Com arte com o pé no melhor do underground, que tem a seu favor da correnteza de muitas biografias em quadrinhos com essa pegada, Backderf busca sair dos ângulos tradicionais e enquadrar de forma mais dinâmica algumas sequências. Seu traço sabe se comportar em momentos estáticos e ser expressivo quando é exigido.

Seus cenários expressionistas – principalmente os noturnos e as angulosas estradas – são um dos pontos altos da narrativa.

Para quem quer se aprofundar na vida do “canibal de Milwaukee”, há uma série de livros, filmes e documentários sobre o assunto. Uns bem fracos, como Dahmer – Mente Assassina (2002), longa-metragem estrelado por Jeremy “Gavião Arqueiro” Renner, e outros que prometem, como a adaptação homônima da história em quadrinhos, dirigida por Marc Meyers (de Infiel), lançada recentemente e ainda inédita por aqui.

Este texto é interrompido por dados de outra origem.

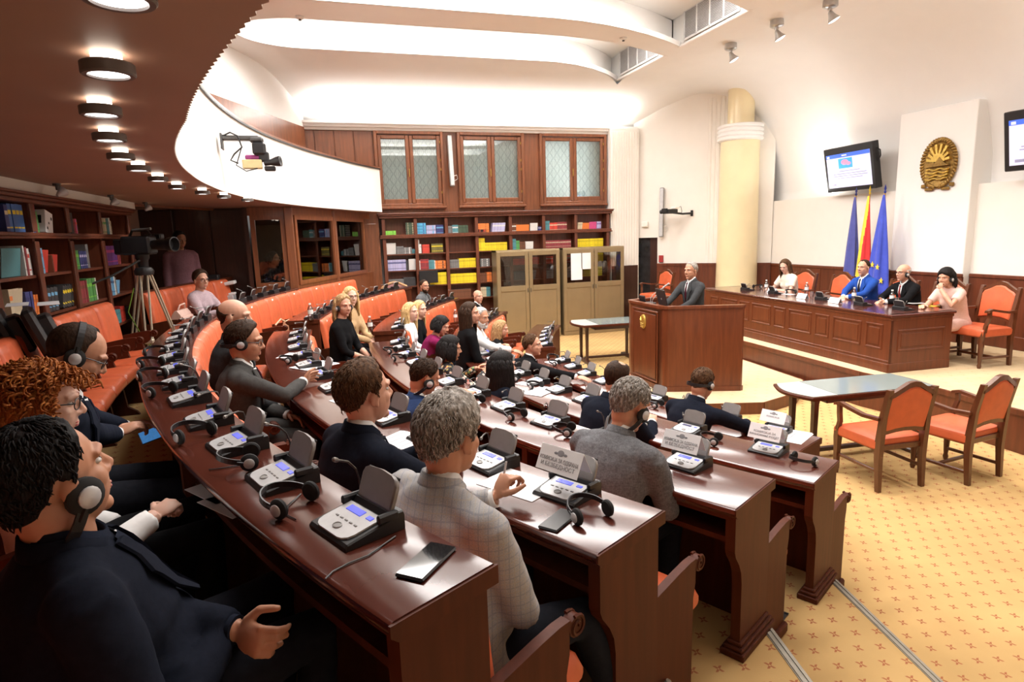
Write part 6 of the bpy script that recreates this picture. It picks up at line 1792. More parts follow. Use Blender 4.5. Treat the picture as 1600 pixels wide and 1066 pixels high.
def headpos(lean, hunch, hp_, sh, tk, stand=False):
    a0, a1 = rad(lean), rad(lean + hunch); n = 6; p = Vector((0, 0, .93 if stand else sh + .10))
    for i in range(n):
        a = a0 + (a1 - a0) * (i + .5) / n; p = p + Vector((math.sin(a), 0, math.cos(a))) * (.5 * tk / n)
    u = Vector((math.sin(a1), 0, math.cos(a1)))
    return p + u * .075 + Vector((math.sin(rad(lean + hunch + hp_ * .35)) * .075 + .012, 0, .075))
def seated(label, px, py, r, floor, turn=0, **kw):
    # sit someone in the curved row at radius r so that the head stands where it does in the room; torso length follows
    lean, hunch, head, sh0 = kw.get('lean', 4), kw.get('hunch', 6), kw.get('head', (0, 0, 0)), kw.get('sh', .44)
    cand = []
    for dr in (0, -.06, .06, -.12, .12, -.18):
        tk = .96; t = None; sh = sh0
        for it in range(5):
            rows = []
            h = headpos(lean, hunch, head[1], sh, tk)
            for q in range(-330, 420, 2):
                th = q / 10; P = pol(r + dr, th, floor)
                w = P + Matrix.Rotation(face_in(th) + rad(turn), 3, 'Z') @ h
                c = (RR.transposed() @ (w - Vector((0, 0, CAMZ)))).z
                if c < .4: continue
                x, y = project(w); rows.append((abs(x - px) + .35 * abs(y - py), th, x, y, c))
            bst = min(rows); t = bst[1]
            for f in range(-20, 21):
                th = bst[1] + f / 100; P = pol(r + dr, th, floor); w = P + Matrix.Rotation(face_in(th) + rad(turn), 3, 'Z') @ h
                x, y = project(w)
                if abs(x - px) < abs(bst[2] - px): bst = (0, th, x, y, bst[4])
            dz = (bst[3] - py) * bst[4] / FPX
            tn = max(.86, min(1.10, tk + dz / .5)); rest = dz - (tn - tk) * .5; tk = tn; sh = max(sh0 - .09, min(sh0 + .06, sh + rest))
        cand.append((abs(sh - sh0) * 3 + abs(tk - .96) + abs(dr) * 1.2 + abs(bst[2] - px) * .02 + abs(bst[3] - py) * .02, r + dr, bst[1], tk, bst[2] - px, bst[3] - py, sh))
    _, r, t, tk, ex, ey, sh = min(cand)
    kw['sh'] = sh
    kw['torso_k'] = tk
    if DBG: print('PERSON', label[:40], 'r %.2f theta %.1f tk %.2f sh %.2f ex %.0f ey %.0f' % (r, t, tk, sh, ex, ey))
    return person(label, pol(r, t, 0), face_in(t) + rad(turn), floor, **kw)

def placed(label, px, py, depth, floor, turn=0, **kw):
    # head at a known point of the room (measured along the line of sight), seat and torso follow
    lean, hunch, head, sh0 = kw.get('lean', 4), kw.get('hunch', 6), kw.get('head', (0, 0, 0)), kw.get('sh', .44)
    P = ray(px, py) / FPX * depth + Vector((0, 0, CAMZ))
    t = math.degrees(math.atan2(P.y - CY, -(P.x - CX))); rz = face_in(t) + rad(turn)
    tk, sh = .96, sh0
    for it in range(5):
        h = headpos(lean, hunch, head[1], sh, tk) + Vector((0, math.sin(rad(kw.get('roll', 0))) * .5 * tk, 0)); dz = P.z - floor - h.z
        tn = max(.84, min(1.12, tk + dz / .5)); rest = dz - (tn - tk) * .5; tk = tn; sh = max(sh0 - .10, min(sh0 + .08, sh + rest))
    h = headpos(lean, hunch, head[1], sh, tk) + Vector((0, math.sin(rad(kw.get('roll', 0))) * .5 * tk, 0)); pos = P - Matrix.Rotation(rz, 3, 'Z') @ h
    kw['torso_k'] = tk; kw['sh'] = sh
    if DBG: print('PLACED', label[:36], 'r %.2f th %.1f tk %.2f sh %.2f hz %.2f want %.2f' % (math.hypot(pos.x - CX, pos.y - CY), t, tk, sh, h.z + floor, P.z))
    return person(label, (pos.x, pos.y), rz, floor, **kw)
def wz(px, py, z): p = at_z(px, py, z); return ('w', p.x, p.y, p.z)
SHORT = dict(t=.012, rough=.003)
hp = lambda a, l: (a, 'black headphones worn by ' + l)
# ---- behind the back desk
placed('heavy-set man in a dark navy suit with headphones, nearest at the left', 82, 752, 1.30, ZA, sh=.44, lean=-12, hunch=10, head=(20, -12, 0), fat=1.28, k=1.06, sw=1.12, skin='tan', top='dknavy', shirt='navy', tie=None, hair=dict(t=.013, rough=.004, tuft=500), haircol='black', vox=.012, fvox=.0045, neckr=.066, hp=hp(145, 'the heavy-set man at the near left'),
       hands={-1: dict(p=wz(345, 1000, 1.48), dir=(.6, .5, -.1), curl=.75), 1: dict(p=wz(372, 985, 1.50), dir=(.2, -.95, 0), curl=.75)})
placed('woman with long curly ginger hair and glasses in a white blouse', 66, 634, 1.95, ZA, lean=-4, hunch=8, head=(-8, 6, 0), kind='blouse', top='white', skin='pale', hair=dict(t=.022, rough=.010, low=1, front=52, curly=1, long=.20, n=60, wave=.014, curl=1.5, vol=1.9, azmin=75), haircol='ginger', glasses=True, vox=.012, fvox=.0045, lips='redlips', sleeves=1.0, bottom='black',
       hands={-1: dict(p=wz(243, 806, 1.52), curl=1.0), 1: (.20, .16, .50)})
placed('balding man in a navy suit with headphones looking down at his phone', 120, 556, 2.42, ZA, lean=4, hunch=14, head=(0, 32, 0), skin='tan', top='navy', tie='darktie', hair=dict(t=.007, rough=.002, recede=24, temple=10), haircol='dkbrown', glasses=True, vox=.012, fvox=.0045, hp=hp(12, 'the balding man looking at his phone'),
       hands={-1: dict(p=wz(222, 690, 1.43), dir=(.9, .2, .25), curl=.5), 1: dict(p=wz(216, 676, 1.45), dir=(.9, -.25, .25), curl=.5)})
# ---- second row, before the back desk
placed('grey-haired man in a pale checked jacket writing at the second desk', 704, 684, 1.90, ZB, lean=3, hunch=12, roll=11, head=(8, 4, 0), skin='tan', top='plaid', tie=None, k=1.03, sw=1.18, fat=1.16, hair=dict(t=.020, rough=.006, top=.014, tuft=700), haircol='grey', vox=.011, fvox=.0045,
       hands={1: dict(p=wz(776, 778, 1.47), curl=.95, hint=(-.2, .9, -.6), dir=(.45, -.1, .75)), -1: dict(p=(.24, .04, .66), curl=.5, hint=(-.25, -1, -.55))}, feet={-1: (.56, -.24, .085), 1: (.42, .12, .085)})
placed('dark-haired man in a dark navy jacket with white shirt collar at the second desk', 572, 616, 2.38, ZB, lean=4, hunch=8, head=(2, -4, 0), skin='fair', top='dknavy', sw=1.06, hair=dict(t=.018, rough=.004, top=.012, recede=6, temple=10, tuft=500, seed=3), haircol='brown', vox=.011, fvox=.0045, hands={1: (.42, .12, .80), -1: dict(p=(.46, -.05, .80), hint=(-.2, -.9, -.5))})
seated('man in a grey suit and glasses with headphones stretching his arm over the second desk', 383, 535, 10.38, ZB, lean=2, hunch=8, turn=-12, head=(-6, 8, 0), skin='tan', top='grey', hair=dict(t=.016, rough=.004, top=.01, tuft=300, seed=5), haircol='dkbrown', glasses=True, vox=.013, fvox=.005, hp=hp(100, 'the man in the grey suit and glasses'),
       hands={-1: dict(p=wz(474, 596, 1.48), hint=(-.1, -.8, -.3), curl=.3), 1: (.30, .10, .60)}, bottom='grey')
seated('bald man in a dark grey suit behind the man in grey', 367, 497, 10.38, ZB, lean=0, hunch=8, head=(-20, 4, 0), skin='fair', top='charcoal', hair=dict(t=.004, rough=.001, bald=10), haircol='dkbrown', vox=.016, fvox=.006)
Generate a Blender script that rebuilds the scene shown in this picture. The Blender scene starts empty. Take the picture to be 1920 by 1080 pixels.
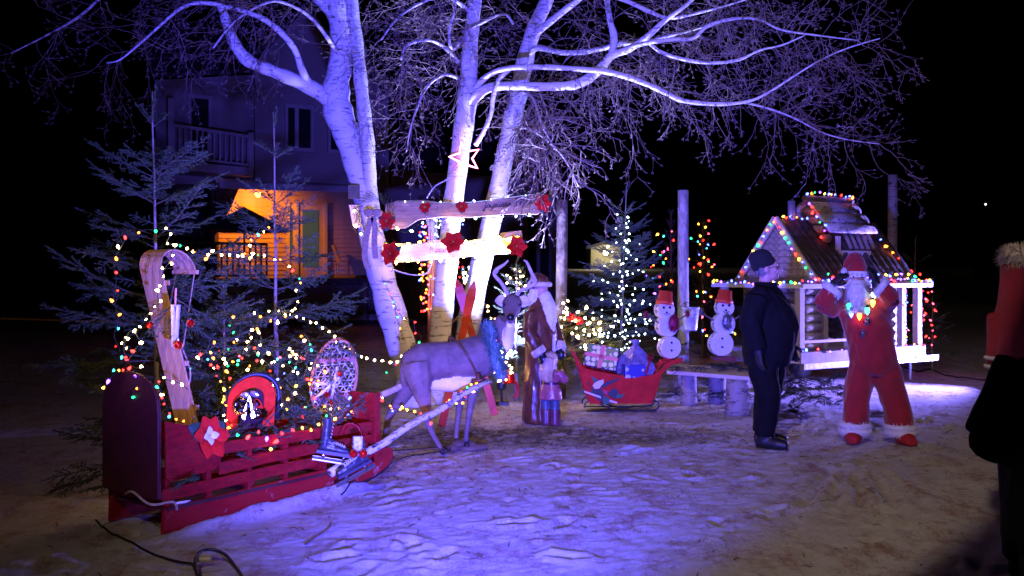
import bpy, bmesh, math, random
import numpy as np
from mathutils import Vector, Matrix, Euler
from mathutils.bvhtree import BVHTree

random.seed(7)
RNG = np.random.default_rng(7)
SC = bpy.context.scene
COL = SC.collection
V = Vector
R = math.radians

# ------------------------------------------------------------------ camera
F = 1867.0      # focal length in pixels of the 1920 wide picture
EYE = 1.6
cam_d = bpy.data.cameras.new('camera')
cam_d.sensor_width = 36.0
cam_d.lens = 36.0 * F / 1920.0
cam_d.shift_y = -30.0 / 1920.0
cam_d.clip_start = 0.05
cam_d.clip_end = 2000.0
cam = bpy.data.objects.new('camera', cam_d)
cam.location = (0, 0, EYE)
cam.rotation_euler = (R(90), 0, 0)
COL.objects.link(cam)
SC.camera = cam

# ------------------------------------------------------------------ night sky
w = bpy.data.worlds.new('World')
SC.world = w
w.use_nodes = True
nt = w.node_tree
sky = nt.nodes.new('ShaderNodeTexSky')
sky.sky_type = 'NISHITA'
sky.sun_disc = False
sky.sun_elevation = R(-6.0)
sky.sun_rotation = R(180)
bg = nt.nodes['Background']
bg.inputs['Strength'].default_value = 0.0015
nt.links.new(sky.outputs[0], bg.inputs['Color'])

# ------------------------------------------------------------------ exposure / sampling
SC.view_settings.view_transform = 'Standard'
SC.view_settings.look = 'None'
SC.view_settings.exposure = 0.0
SC.view_settings.gamma = 1.0
SC.view_settings.use_curve_mapping = False
SC.render.engine = 'CYCLES'
SC.cycles.use_denoising = True
SC.cycles.use_light_tree = True
SC.cycles.max_bounces = 4
SC.cycles.diffuse_bounces = 2
SC.cycles.glossy_bounces = 2
SC.cycles.transmission_bounces = 3
SC.cycles.transparent_max_bounces = 4
SC.cycles.sample_clamp_indirect = 2.0
SC.cycles.caustics_reflective = False
SC.cycles.caustics_refractive = False

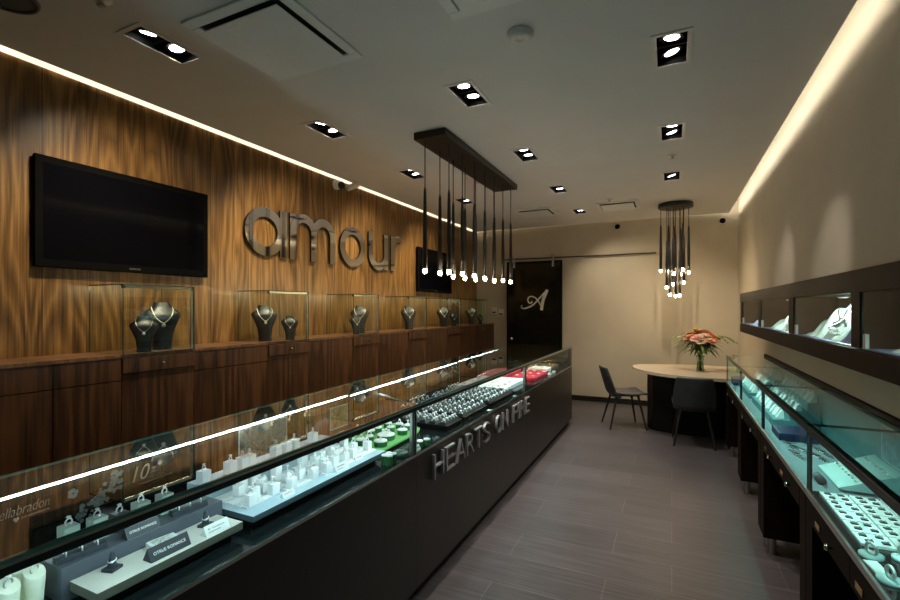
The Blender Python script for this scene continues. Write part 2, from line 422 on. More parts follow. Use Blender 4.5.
def ceiling():
    mb = MB(); cx0, cx1, cy0, cy1 = -3.222, .762, YF, YB - .07
    holes = [(x - .076, x + .076, y - .162, y + .162) for x, y in DL]
    xs = sorted({cx0, cx1, *[h[0] for h in holes], *[h[1] for h in holes]})
    ys = sorted({cy0, cy1, *[h[2] for h in holes], *[h[3] for h in holes]})
    for i in range(len(xs) - 1):
        for j in range(len(ys) - 1):
            mx, my = (xs[i] + xs[i + 1]) / 2, (ys[j] + ys[j + 1]) / 2
            if any(h[0] < mx < h[1] and h[2] < my < h[3] for h in holes): continue
            for z in (ZC, ZC + .02):
                q = [(xs[i], ys[j], z), (xs[i], ys[j + 1], z), (xs[i + 1], ys[j + 1], z), (xs[i + 1], ys[j], z)]
                mb.add(q, [(0, 1, 2, 3)])
    for a, b in (((cx0, cy0), (cx0, cy1)), ((cx0, cy1), (cx1, cy1)), ((cx1, cy1), (cx1, cy0))):
        mb.add([(*a, ZC), (*b, ZC), (*b, ZC + .02), (*a, ZC + .02)], [(0, 1, 2, 3)])
    mb.box(-3.42, .98, YF - .1, YB + .2, ZR, ZR + .08)
    return struct(mb.build('ceiling', M['ceil']))
ceiling()
# plaster wall behind the veneer, and the walnut veneer that stops short of the ceiling
w = struct(MB().box(-3.42, -3.31, YF - .1, YB + .2, 0, ZR).build('wall_left', M['white']))
MB().box(-3.31, XL, YF, YB, .0, 2.932).build('veneer_panelling', M['wood'], w)
struct(MB().box(XR, XR + .1, YF - .1, YB + .2, 0, ZR).build('wall_right', M['wall']))
struct(MB().box(-3.31, XR, YB, YB + .1, 0, ZR).build('wall_back', M['wall']))
struct(MB().box(-3.31, XR, YF - .1, YF, 0, ZR).build('wall_front', M['wall']))
struct(MB().box(-1.68, -1.10, YB - .014, YB, 0, .085).box(-1.12, XR, YB - .014, YB, 0, .085).build('baseboard_back', M['base']))
# cove strips lying on the ceiling edge, out of sight from the floor
struct(MB().box(-3.215, -3.205, YF, YB - .05, ZC + .022, ZC + .034).build('trim_1', M['cove_l']))
struct(MB().box(.735, .748, YF, YB - .05, ZC + .022, ZC + .036).build('trim_2', M['cove_r']))
struct(MB().box(-3.1, .7, YB - .10, YB - .092, ZC + .022, ZC + .03).build('trim_3', M['cove_b']))

# ------------------------------------------------------------------ ceiling fixtures
ROWS = {-2.45: 'beside the walnut wall', -1.205: 'along the middle of the ceiling', .0: 'along the right side of the ceiling'}
ORD = ['nearest', 'second', 'third', 'fourth']
def downlight(x, y, label):
    t = thing('recessed_downlight', label, 'ceiling light', (x, y, ZC), 0, 'recessed twin downlights')
    mb = MB(); a, b, c, d = .098, .184, .074, .160
    mb.box(x - a, x + a, y - b, y - d, ZC - .006, ZC - .0005).box(x - a, x + a, y + d, y + b, ZC - .006, ZC - .0005)
    mb.box(x - a, x - c, y - d, y + d, ZC - .006, ZC - .0005).box(x + c, x + a, y - d, y + d, ZC - .006, ZC - .0005)
    mb.build('trim_frame', M['offw'], t, bevel=.001)
    h = MB(); zt = ZC + .11
    for q in ([(x - c, y - d), (x - c, y + d)], [(x + c, y + d), (x + c, y - d)], [(x - c, y + d), (x + c, y + d)], [(x + c, y - d), (x - c, y - d)]):
        h.add([(*q[0], ZC - .004), (*q[1], ZC - .004), (*q[1], zt), (*q[0], zt)], [(0, 1, 2, 3)])
    h.add([(x - c, y - d, zt), (x + c, y - d, zt), (x + c, y + d, zt), (x - c, y + d, zt)], [(0, 1, 2, 3)])
    h.box(x - c, x + c, y - .006, y + .006, ZC + .02, zt)
    h.build('housing', M['black'], t)
    for s in (-1, 1):
        tilt = .0
        if x < -2: tilt = -.42 if s < 0 else .25
        elif x > -.5: tilt = .42 if s > 0 else -.12
        T = Matrix.Translation((x, y + s * .078, ZC + .022)) @ Matrix.Rotation(-tilt * .6, 4, 'Y') @ Matrix.Rotation(.10, 4, 'X')
        l = MB().lathe([(.030, .045), (.060, .0), (.057, -.003), (.050, .004), (.0001, .006)], 20, 0, T).build('lamp', M['black'], t)
        MB().lathe([(.0001, .002), (.038, .002)], 20, 0, T @ Matrix.Translation((0, 0, -.001))).build('lens', M['lamp'], l)
    return t
cnt = {}
for x, y in DL:
    i = cnt[x] = cnt.get(x, -1) + 1
    downlight(x, y, '%s recessed black twin downlight in the row %s' % (ORD[i], ROWS[x]))

def cassette(x, y, r, label, name='ceiling_cassette'):
    t = thing(name, label, 'air conditioner' if name == 'ceiling_cassette' else 'air vent', (x, y, ZC), 0)
    f = MB(); i = r * .82
    for a in ((x - r, x + r, y - r, y - i), (x - r, x + r, y + i, y + r), (x - r, x - i, y - i, y + i), (x + i, x + r, y - i, y + i)):
        f.box(*a, ZC - .014, ZC - .0005)
    f.build('frame', M['cass'], t, bevel=.004)
    MB().box(x - i, x + i, y - i, y + i, ZC - .003, ZC - .001).build('dark_slot', M['duct'], t)
    p = r * .765
    MB().box(x - p, x + p, y - p, y + p, ZC - .030, ZC - .022).build('centre_panel', M['cass'], t, bevel=.004)
    return t
cassette(-1.855, 1.80, .315, 'large square white ceiling air conditioner with dark slots above the near counter')
cassette(-.64, 1.72, .315, 'square white ceiling air conditioner cut off by the top of the photo')
cassette(-1.78, 6.68, .27, 'flush square ceiling vent near the dark door, beyond the long pendant lamp', 'ceiling_vent')
cassette(-.66, 6.72, .27, 'flush square ceiling vent between the door and the round pendant cluster', 'ceiling_vent')
t = thing('ceiling_speaker', 'round grey ceiling speaker at the top left corner beside the walnut wall', 'speaker', (-2.70, 1.02, ZC))
MB().lathe([(.125, ZC - .001), (.12, ZC - .012), (.105, ZC - .012), (.105, ZC - .006)], 32, 0, Matrix.Translation((-2.70, 1.02, 0))).build('rim', M['grille'], t)
MB().lathe([(.104, ZC - .006), (.05, ZC - .013), (.0001, ZC - .015)], 32, 0, Matrix.Translation((-2.70, 1.02, 0))).build('grille', M['grille'], t)
t = thing('smoke_detector', 'round white smoke detector on the ceiling between the downlight rows', 'smoke detector', (-.697, 2.29, ZC))
T = Matrix.Translation((-.697, 2.29, ZC))
MB().lathe([(.068, -.001), (.068, -.014), (.060, -.018)], 28, 0, T).build('base', M['offw'], t)
MB().lathe([(.060, -.018), (.056, -.028), (.030, -.033), (.022, -.033), (.020, -.030), (.0001, -.030)], 28, 0, T).build('cover', M['offw'], t)
def sprinkler(x, y, label):
    t = thing('fire_sprinkler', label, 'sprinkler', (x, y, ZC)); T = Matrix.Translation((x, y, ZC))
    MB().lathe([(.042, -.001), (.040, -.007), (.012, -.010), (.010, -.030)], 20, 0, T).build('escutcheon', M['offw'], t)
    MB().lathe([(.0001, -.030), (.018, -.030), (.018, -.034), (.0001, -.034)], 16, 0, T).build('deflector', M['steel'], t)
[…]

Com uma breve busca no YouTube, se encontra também a longa entrevista com Dahmer e seus pais, além de depoimentos no tribunal de quem se salvou, de um psiquiatra e dos parentes de algumas das vítimas.

Inaugurando seu selo de graphic novels, a Darkside Books projeta na sua estreia a qualidade luxuosa e bem cuidada do seu catálogo. A edição tem capa dura (a gringa é cartonada), aplique de verniz, formato 16 x 23 cm, papel off-set de excelente gramatura e impressão.

Tão vital quanto a HQ em si é o material extra. Tomando quase 1/3 do volume, Derf Backderf enumera as fontes da sua pesquisa, comentando página por página, faz um breve resumo dos envolvidos, quadriniza quando soube da notícia de que seu amigo era um assassino em série, justifica e mostra “cenas deletadas”, apresenta algumas páginas do seu caderno de esboços e revela fotografias da época de colégio. Complementos à altura do recorte histórico de uma das numerosas tragédias colhidas no quintal dos Estados Unidos.

No final das contas, Meu amigo Dahmer não pretende bater o martelo do julgamento definitivo, nem procura justificar os atos ou projetar vitimismo no seu personagem principal. Ele apenas o humaniza. E isso não quer dizer que traz para ele uma redenção.